>>>
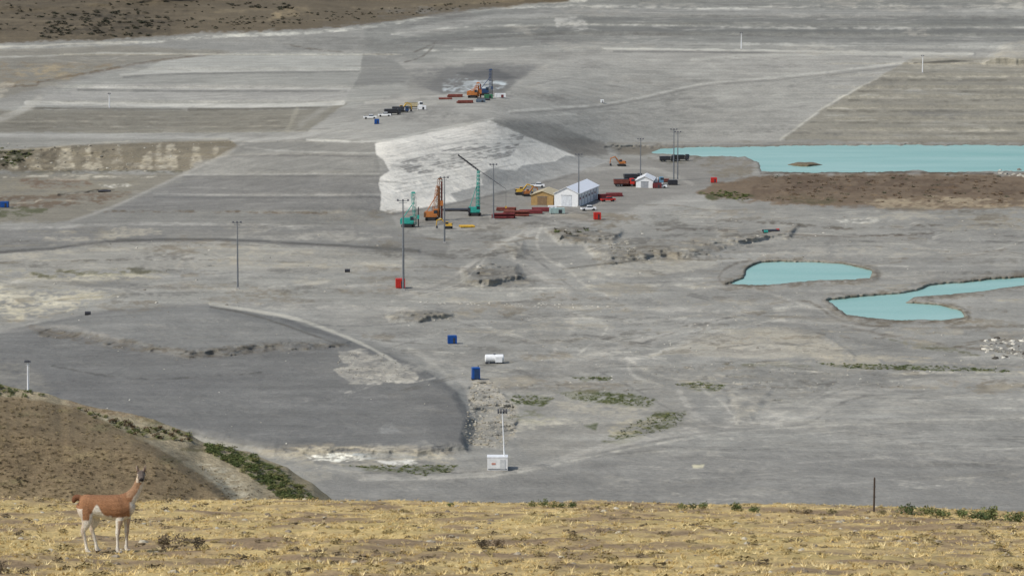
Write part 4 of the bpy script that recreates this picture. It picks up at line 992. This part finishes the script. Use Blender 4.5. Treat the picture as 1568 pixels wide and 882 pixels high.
br=C(154,113,84);bd=C(126,93,71);wh=C(222,216,205);gy=C(100,91,86);tanb=C(176,145,118)
nz=fbm(x*14,z*14+y*9,3,4)
col=np.tile(br,(n,1))
def mixc(mask,c):
    global col
    mask=np.clip(mask,0,1)[:,None];col=col*(1-mask)+np.array(c)*mask
mixc((z-1.04)*5+nz*.3,bd*1.05)
body=(x<.5)&(z>.5)
wl=.755+.22*np.exp(-((x+.19)/.09)**2)-.03*(x>.1)
mixc(np.where(body&(z>.58)&(x>-.34),sstep((wl-z+.03+nz*.015)/.06),0),wh)
lf=(z<=.68)
mixc(np.where(lf,.95,0)*sstep((.72-z)/.08),wh)
legc=np.where(x>.1,np.where(y<0,.21,.368),np.where(y<0,-.43,-.28))
mixc(np.where((z<.66)&(z>.05)&(x>.1),sstep((x-legc+.004)/.02)*.75,0),tanb)
mixc(np.where((z<.72)&(z>.05)&(x<.1),sstep((legc-x-.002)/.03)*.45,0),tanb)
mixc(np.where((x<-.33)&(z>.66),sstep((z-.66)/.08),0),br)
mixc(np.where((x<-.47)&(z<.9)&(z>.6),.7,0),wh)
nx=np.interp(z,[1.0,1.17,1.29,1.4,1.5],[.42,.52,.59,.635,.66])
mixc(np.where((z>1.1)&(z<1.5)&(x>.38),.45,0),tanb)
mixc(np.where((z>.95)&(z<1.5)&(x>.38),sstep((x-nx-.03+nz*.01)/.03)*.9,0),wh)
mixc(np.where((z>.6)&(z<1.02)&(x>.36),sstep((x-.42)/.06)*.8,0),wh)
head=(z>1.385)&(x>.57)&(y<.1)
mixc(np.where(head&(y<-.03),1,0)*sstep((-.02-y)/.04),gy)
mixc(np.where(head&(z>1.55),.8,0),gy)
side=np.abs(x-.675);mixc(np.where(head&(side>.06)&(y>-.1)&(z<1.56),.8,0),C(206,190,170))
mixc(np.where(head&(y<-.165)&(z<1.435),1,0),C(200,190,180));mixc(np.where(head&(y<-.20)&(z>1.435),1,0),C(44,40,40))
mixc(np.where((z>1.62),.9,0),C(156,140,126));mixc(np.where((z>1.61)&(y<-.004)&(np.abs(np.abs(x-.67)-.062)<.014),.8,0),C(90,72,66))
mixc(np.where((x<-.53)&(z>.96),.85,0),C(112,76,58));mixc(np.where(z<.03,1,0),C(64,54,48))
col=col*(1+.12*nz)[:,None]
cc=np.ones((n,4),np.float32);cc[:,:3]=col
at=gm.color_attributes.new('Col','FLOAT_COLOR','POINT');at.data.foreach_set('color',cc.ravel())
m,nt,bs=nodes('guanaco_fur');a=nt.nodes.new('ShaderNodeAttribute');a.attribute_name='Col';tc=nt.nodes.new('ShaderNodeTexCoord')
r,_=noise_val(nt,30,tc.outputs['Object'],.78,1.18);nt.links.new(colmul(nt,a.outputs['Color'],r),bs.inputs['Base Color']);bs.inputs['Roughness'].default_value=.95;bs.inputs['Specular IOR Level'].default_value=.1
nn_=nt.nodes.new('ShaderNodeTexNoise');nn_.inputs['Scale'].default_value=60;nt.links.new(tc.outputs['Object'],nn_.inputs['Vector']);bp=nt.nodes.new('ShaderNodeBump');bp.inputs['Distance'].default_value=.02;nt.links.new(nn_.outputs['Fac'],bp.inputs['Height']);nt.links.new(bp.outputs['Normal'],bs.inputs['Normal'])
gm.materials.clear();gm.materials.append(m);gm.polygons.foreach_set('use_smooth',np.ones(len(gm.polygons),bool))
gm.name='guanaco_body_mesh'
root=bpy.data.objects.new('guanaco',None);bpy.context.scene.collection.objects.link(root)
gb=bpy.data.objects.new('body',gm);bpy.context.scene.collection.objects.link(gb);gb.parent=root
for k,sx in enumerate((.607,.741)):
    bpy.ops.mesh.primitive_uv_sphere_add(segments=12,ring_count=8,radius=.015,location=(0,0,0));e=bpy.context.object;e.name='eye_%d'%(k+1);e.data.materials.append(M('eye_black',(.01,.008,.006),.15));e.parent=root;e.location=(sx,-.06,1.535)
gp=fgp(165,846);root.location=gp;root.rotation_euler=(0,0,0.06)
# ------------------------------------------------------------------ light, sky, camera
sc=bpy.context.scene
sdir=Vector((-.56,-.38,.73)).normalized()
sl=bpy.data.lights.new('sun','SUN');sl.energy=3.4;sl.angle=math.radians(4);sl.color=(1,.975,.93)
so=bpy.data.objects.new('sun',sl);sc.collection.objects.link(so);so.rotation_euler=sdir.to_track_quat('Z','Y').to_euler();so.location=(0,0,300)
w=bpy.data.worlds.new('World');sc.world=w;w.use_nodes=True;nt=w.node_tree;bg=nt.nodes['Background']
sk=nt.nodes.new('ShaderNodeTexSky');sk.sky_type='NISHITA';sk.sun_disc=False;sk.sun_elevation=math.asin(sdir.z);sk.sun_rotation=math.atan2(sdir.x,sdir.y);sk.dust_density=2;sk.altitude=300
nt.links.new(sk.outputs[0],bg.inputs[0]);bg.inputs[1].default_value=.13
cam=bpy.data.cameras.new('camera');co_=bpy.data.objects.new('camera',cam);sc.collection.objects.link(co_);sc.camera=co_
co_.location=(0,0,HC);co_.rotation_euler=(math.pi/2-TH,0,0);cam.sensor_width=36;cam.sensor_fit='HORIZONTAL';cam.lens=F/1568*36
cam.clip_start=.5;cam.clip_end=80000
sc.view_settings.view_transform='Standard';sc.view_settings.look='None';sc.view_settings.exposure=0
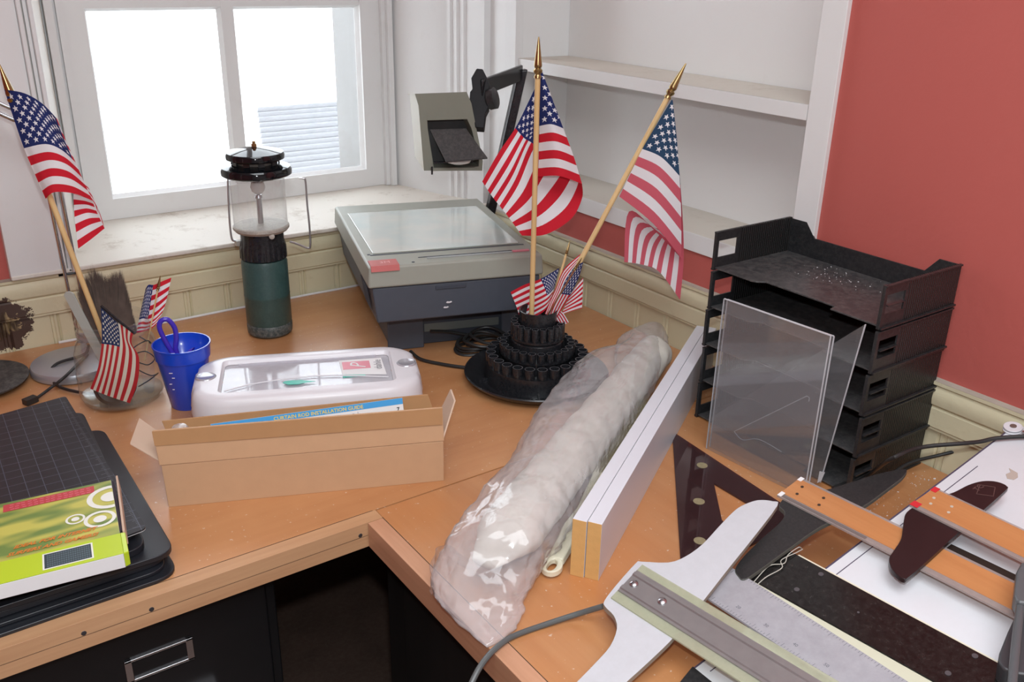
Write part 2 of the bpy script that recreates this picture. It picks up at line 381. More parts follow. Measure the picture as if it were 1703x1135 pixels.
# window wall: left pier, masonry below the sill, masonry right of the opening, lintel
b = MB()
b.box((-2.2, YB+.009, 0), (.265, YB+.42, TZ+.12), CREAM); b.box((-2.2, YB+.004, TZ+.1205), (.265, YB+.42, 2.7), RED)
b.box((.266, YB+.009, 0), (1.284, YB+.42, TZ+.135), CREAM)
b.box((.266, YB+.004, 2.351), (1.75, YB+.42, 2.7), RED)
b.box((1.285, YB+.031, 0), (1.75, YB+.42, 2.35), WHITE)
struct(b.build('wall_back'))
b = MB(); beads(b, -2.2, 1.30, 0, TZ+.10, lambda p, q, z: V((p, YB+.002+(-q), z)), off=.02); struct(b.build('trim_1'))
# right wall with the shelf niche
NY0, NY1, NX = .985, 1.815, 1.445; NZ0 = TZ+.250
b = MB()
b.box((XR+.009, -2.6, 0), (XR+.20, NY1, TZ+.12), CREAM); b.box((XR+.004, -2.6, TZ+.1205), (XR+.20, NY0-.003, 2.7), RED)
b.box((XR+.004, NY0-.002, TZ+.1205), (XR+.20, NY1, NZ0-.0365), RED)
b.box((XR, NY1, TZ+.12), (XR+.20, YB+.03, 2.7), WHITE); b.box((XR+.009, NY1+.001, 0), (XR+.20, YB+.03, TZ+.119), CREAM)
b.box((XR+.004, NY0-.002, 2.36), (XR+.20, NY1-.001, 2.7), RED)
b.box((NX+.0005, NY0-.001, NZ0-.036), (NX+.012, NY1-.001, 2.35), NICHE)
struct(b.build('wall_right'))
b = MB(); b.box((XR-.001, NY0-.01, NZ0-.036), (NX, NY1, NZ0), NICHE)
b.face([(XR-.0005, NY0, NZ0+.0004), (NX, NY0, NZ0+.0004), (NX, NY1, NZ0+.0004), (XR-.0005, NY1, NZ0+.0004)], SHELFTOP)
struct(b.build('trim_2', bevel=.001))
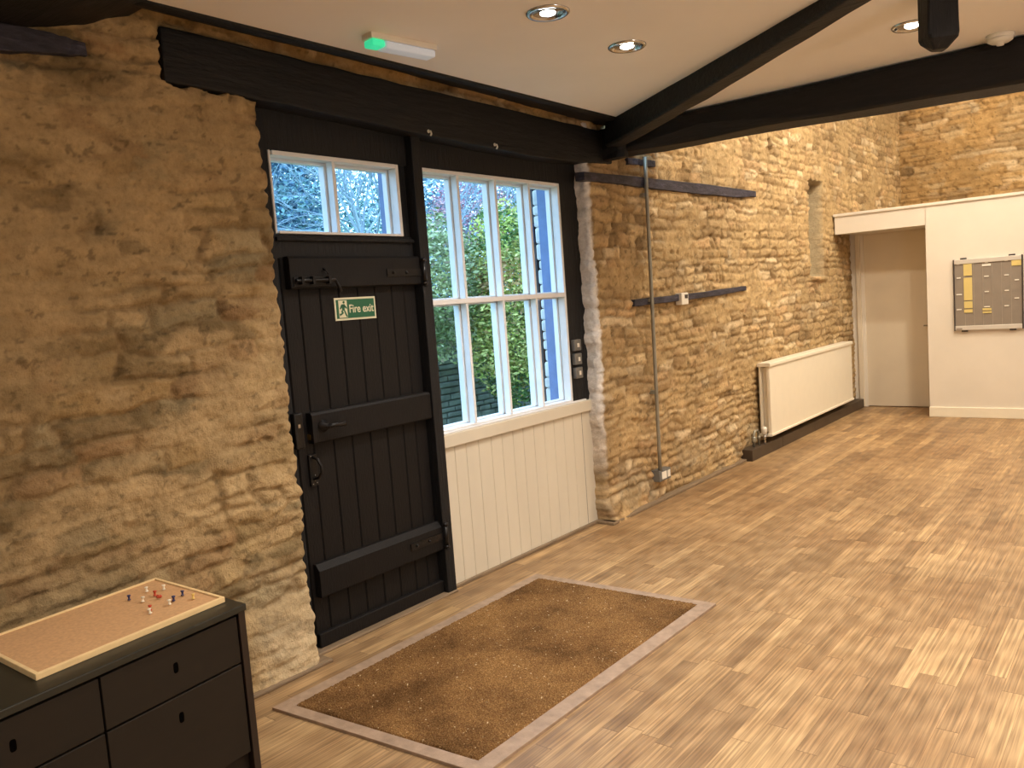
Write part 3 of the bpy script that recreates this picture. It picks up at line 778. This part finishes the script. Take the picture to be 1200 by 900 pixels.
mb = MB(); mb.tube([(-2.845, 7.045, .100), (-2.845, 7.045, .19)], .010, 12); mb.tube([(-2.845, 7.045, .165), (-2.845, 7.12, .175)], .010, 12); mb.lathe([(.016, 0), (.016, .02)], (-2.845, 7.045, .15), 8)
mb.build('valve_tail', M['chrome'], rad)
# exposed pipework left of the valve
mb = MB(); mb.tube([(-2.875, 6.875, .099), (-2.875, 6.875, .20), (-2.875, 6.90, .235), (-2.875, 6.96, .235), (-2.875, 6.985, .21), (-2.875, 6.985, .099)], .011, 12)
mb.lathe([(.020, 0), (.022, .01), (.022, .04), (.018, .05)], (-2.875, 6.875, .14), 14); mb.lathe([(.017, 0), (.017, .03)], (-2.875, 6.985, .15), 10)
thing(mb, 'heating_pipe', M['conduit'], 'bent heating pipe with fitting rising from the boxing left of the radiator', 'pipe')
bx_ = empty('pipe_boxing', (-2.885, 8.3, 0), 'low dark brown pipe boxing on the floor below the radiator', 'boxing')
MB().box(-2.96, -2.832, 6.73, 7.44, 0, .098).build('boxing_section', M['boxing'], bx_, bevel=.004)
MB().box(-2.96, -2.832, 7.443, 10.05, 0, .098).build('boxing_section', M['boxing'], bx_, bevel=.004)

# ------------------------------------------------------------------ planner board on the partition
pb = empty('planner_board', (-1.44, PY_, .90), 'grey slotted planner board in aluminium rails on the white partition', 'planner board')
by0 = PY_-.030; bl, br, bb, bt = -1.742, -1.148, .902, 1.618
MB().box(bl, br, by0+.008, PY_-.008, bb+.03, bt-.03).build('board_panel', M['boardgrey'], pb)
mb = MB(); ncol = 7
for i in range(1, ncol):
    x = bl+.012+(br-bl-.024)*i/ncol; mb.box(x-.002, x+.002, by0+.0055, by0+.0085, bb+.04, bt-.045)
mb.build('column_dividers', M['boardline'], pb)
for z0, z1 in ((bt-.045, bt), (bb, bb+.045)): MB().box(bl, br, by0-.002, PY_-.005, z0, z1).build('rail', M['alu'], pb, bevel=.003)
for x0, x1 in ((bl-.008, bl+.004), (br-.004, br+.008)): MB().box(x0, x1, by0-.004, PY_-.004, bb-.004, bt+.004).build('side_edge', M['darkplastic'], pb, bevel=.002)
for x in (bl+.085, br-.085):
    for z0, z1 in ((bt, bt+.016), (bb-.016, bb)): MB().box(x-.028, x+.028, by0+.004, PY_-.001, z0, z1).build('fixing_clip', M['darkplastic'], pb, bevel=.002)
MB().box(bl+.01, bl+.065, by0-.0035, by0-.001, bb+.008, bb+.022).build('rail_label', M['boardgrey'], pb)
# map zoom-crop pixels (825x900 of 110x120 px region) to board coordinates
def bxz(u, v):   # u: 230..808 left-right, v: at that u between top/bottom edges
    x = bl+(br-bl)*(u-228)/(808-228)
    t0 = 182-(u-228)*(42/580.); b0 = 800-(u-228)*(10/580.)
    return x, bt-(bt-bb)*(v-t0)/(b0-t0)
YC = [((312, 385, 218, 315), 'tall pale yellow card at the top of the planner board second column'),
      ((312, 385, 337, 532), 'longest yellow card in the middle of the planner board second column'),
      ((312, 385, 545, 602), 'short yellow card below the longest one on the planner board'),
      ((310, 385, 615, 642), 'thin yellow card at the bottom of the planner board second column'),
      ((472, 548, 607, 623), 'upper of two thin yellow slips low in the middle of the planner board'),
      ((472, 548, 635, 648), 'lower of two thin yellow slips low in the middle of the planner board'),
      ((722, 802, 188, 230), 'yellow card at the top right corner of the planner board')]
for (u0, u1, v0, v1), lab in YC:
    x0, z1_ = bxz(u0, v0); x1, z0_ = bxz(u1, v1)
    thing(MB().box(x0, x1, by0+.002, by0+.0075, z0_, z1_), 'index_card', M['yellow'], lab, 'card', 'yellow cards on the planner board')
WC = [(250, 285, 334, 342, 'first column, second from top'), (245, 293, 479, 487, 'first column, third from top'), (245, 288, 611, 619, 'first column, lowest'), (250, 278, 214, 221, 'first column, topmost'),
      (474, 548, 219, 232, 'fourth column, widest near the top'), (497, 525, 198, 205, 'fourth column, topmost'), (490, 530, 320, 328, 'fourth column, upper middle'), (492, 528, 455, 463, 'fourth column, middle'), (485, 535, 589, 596, 'fourth column, just above the yellow slips'),
      (660, 698, 311, 319, 'sixth column, upper'), (662, 697, 447, 455, 'sixth column, middle'), (658, 695, 583, 591, 'sixth column, lowest'), (664, 692, 186, 193, 'sixth column, topmost'),
      (745, 782, 355, 363, 'last column, upper'), (742, 780, 516, 524, 'last column, lower')]
for u0, u1, v0, v1, lab in WC:
    x0, z1_ = bxz(u0, v0); x1, z0_ = bxz(u1, v1)
    thing(MB().box(x0, x1, by0+.002, by0+.0075, z0_, z1_), 'index_card', M['cardwhite'], 'small white label slip on the planner board, '+lab, 'card', 'white slips on the planner board')

# ------------------------------------------------------------------ door mat
mt = empty('doormat', (-2.23, 2.64, 0), 'large brown coir doormat in a flat wooden frame set before the door', 'doormat')
O = [(-2.734, 1.752), (-2.748, 3.490), (-1.700, 3.528), (-1.722, 1.838)]
I = [(-2.668, 1.812), (-2.690, 3.434), (-1.772, 3.474), (-1.790, 1.890)]
mb = MB(); n = 4
v = [(x, y, .012) for x, y in O]+[(x, y, .012) for x, y in I]+[(x, y, 0) for x, y in O]+[(x, y, 0) for x, y in I]
f = []
for i in range(4):
    j = (i+1) % 4; f += [(i, j, 4+j, 4+i), (8+i, 8+j, j, i), (4+i, 4+j, 12+j, 12+i)]
mb.add(v, f); mb.build('mat_frame', M['stripx'], mt, bevel=.002)
# coir surface, fine grid with fuzz
nx, ny = 150, 260
A, B, C_, D_ = [np.array(p) for p in I]
s_, t_ = np.meshgrid(np.linspace(0, 1, nx), np.linspace(0, 1, ny))
P2 = (A[None, None]*(1-s_)[..., None]+D_[None, None]*s_[..., None])*(1-t_)[..., None]+(B[None, None]*(1-s_)[..., None]+C_[None, None]*s_[..., None])*t_[..., None]
zr = .0125+np.random.RandomState(4).rand(ny, nx)*.006
zr[0] = zr[-1] = .001; zr[:, 0] = zr[:, -1] = .001
P3 = np.concatenate([P2, zr[..., None]], -1)
og = grid_mesh('coir_pile', P3-np.array(mt.location), np.ones((ny, nx, 3))*.5, M['coir'], 'stuff'); og.parent = mt

# ------------------------------------------------------------------ chest of drawers with cork board
A0 = Vector((-2.303, 1.415, 0)); e1 = Vector((.096, -.738, 0)).normalized(); e2 = Vector((-1, -.012, 0)).normalized()
def Q(u, w, z): p = A0+e1*u+e2*w; return (p.x, p.y, z)
def qbox(mb, u0, u1, w0, w1, z0, z1):
    v = [Q(u, w, z) for z in (z0, z1) for w in (w0, w1) for u in (u0, u1)]
    return mb.add(v, [(0, 2, 3, 1), (4, 5, 7, 6), (0, 1, 5, 4), (2, 6, 7, 3), (0, 4, 6, 2), (1, 3, 7, 5)])
cl = empty('chest_of_drawers', Q(.49, .25, 0), 'low dark brown chest of four drawers against the stone wall', 'chest of drawers')
Wd, Dp, Ht = .98, .50, .62
qbox(MB(), -.004, Wd, -.006, Dp, Ht-.022, Ht).build('chest_top', M['chesttop'], cl, bevel=.003)
for u0, u1 in ((0, .026), (Wd-.03, Wd-.004)): qbox(MB(), u0, u1, 0, Dp, 0, Ht-.022).build('side_panel', M['chestside'], cl, bevel=.002)
mb = MB(); qbox(mb, .026, Wd-.03, .022, Dp, .135, Ht-.022); mb.build('carcass', M['hole'], cl)
mb = MB(); qbox(mb, .026, Wd-.03, .03, .05, .06, .135); mb.build('plinth', M['chest'], cl)
mid = .492
for (u0, u1, z0, z1, hu, hz) in ((.032, mid-.003, .438, .588, .262, .518), (.032, mid-.003, .140, .432, .262, .366), (mid+.003, Wd-.036, .438, .588, .725, .518), (mid+.003, Wd-.036, .140, .432, .725, .366)):
    dr = qbox(MB(), u0, u1, .004, .022, z0, z1).build('drawer', M['chest'], cl, bevel=.002)
    hb = MB(); m_ = []
    for k in range(20):
        t = 2*PI*k/20; ru, rz = .0085, .016
        cu_, cz_ = math.copysign(abs(math.cos(t))**.6, math.cos(t)), math.copysign(abs(math.sin(t))**.6, math.sin(t))
        m_.append((hu+ru*cu_, hz+rz*cz_))
    hb.add([Q(u, .0036, z) for u, z in m_]+[Q(u, .0056, z) for u, z in m_], [tuple(range(20)), tuple(range(20, 40))[::-1]]+[(i, (i+1) % 20, 20+(i+1) % 20, 20+i) for i in range(20)])
    hb.build('finger_pull', M['hole'], dr)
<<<
Exercise directions
Check every line for "this" and show the ones that have it.

Result below
Write part 4 of the bpy script that recreates this picture. It picks up at line 992. This part finishes the script. Use Blender 4.5. Treat the picture as 1568 pixels wide and 882 pixels high.
Write part 2 of the bpy script that recreates this picture. It picks up at line 381. More parts follow. Measure the picture as if it were 1703x1135 pixels.
Write part 3 of the bpy script that recreates this picture. It picks up at line 778. This part finishes the script. Take the picture to be 1200 by 900 pixels.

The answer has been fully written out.